たいていの職場がそうであるように、少なくともひとりはとても仕事のできる人がいる。早くて正確で効率的で、どんなささいな業務を担当していても改善点を見つけて生産性を向上させる、経営者側からしたら絶対に手放したくないであろう人材だ。

私が今働いている農場にもそんな感じの人がいて、一緒に作業をしているとあまりに素早く仕事をこなすのでこちらだけ泥の中で動いているような気分になる。それだけなら別にいいのだけれど、その人は自分だけでなく同じ作業をしている人の効率も上昇させようとしてくる時があるのだ。

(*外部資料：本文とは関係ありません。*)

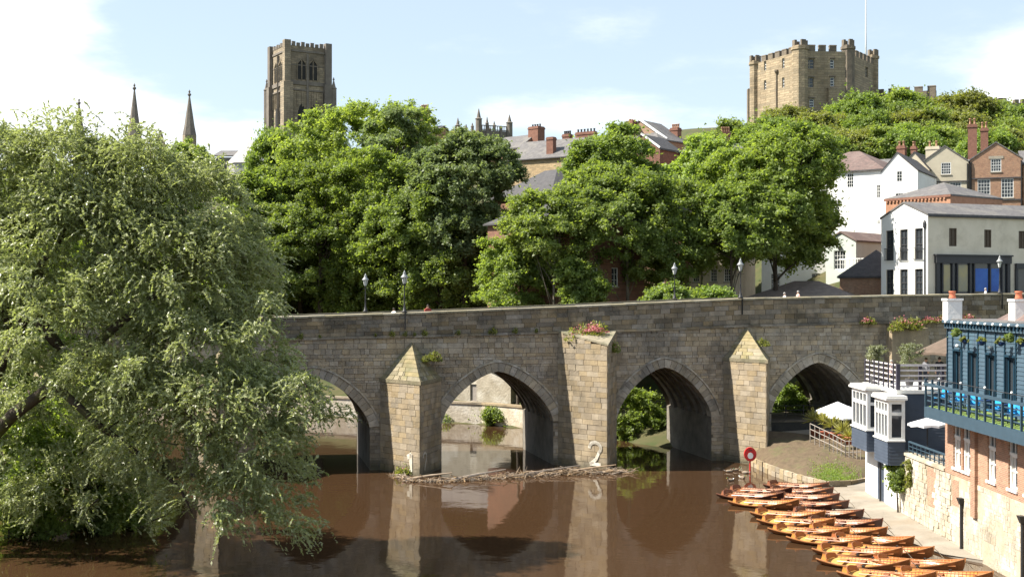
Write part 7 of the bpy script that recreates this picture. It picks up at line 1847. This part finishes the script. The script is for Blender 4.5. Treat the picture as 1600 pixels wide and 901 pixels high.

これは何というか、決して悪いことではないしこちらを困らせようとしてやっている訳ではないのだろうが、人にはどうしても向き不向きと個々の限界がある。誰かがある作業を効率化させたとしても、他の人が同じようなスピードと精確性をもってついていけるとは限らない。私はどちらかといえば鈍くさくてミスの多い方なので、「素早く正確に」は苦手である。
だからといって「作業の遅い私に合わせろ!」とは全く思わないし、効率化自体は利益拡大の点としては望ましいことであり、それは上からの評価にもつながるだろうからいちバイトの私が文句を言えることですらない。
ただ、できる範囲でできることはやっているのでそれ以上を要求されても困る、という話なのだ。ここには還暦を越えたおじいさんもいるし、主婦(夫)もいるし、半ニートだっている。みんなが同じように最大効率で稼働できるわけではない。

つまり、別に手は抜いてないですよ、という言い訳がしたいだけ。
あとは、時間給なのでどれだけ効率を上げようが貰えるお金は変わらないので、シンプルに効率化に対するモチベーションが無い(こちらが本音に近い)。

効率化して作業を早く終わらせたところで、空いた時間はきっと別の作業で埋められてしまうだろう。仕事を増やすための仕事はやらないと心に決めているので、立場が危うくならない限りはマイペースにしがみつく所存である。

これが例えば、効率化で生み出された時間はストーブを囲みながらコーヒーとクッキーでまったりする余暇に充てましょう、ということになればそこそこ頑張る価値がある、と思う。

なかなかそうはいかないのが社会なのだけれど。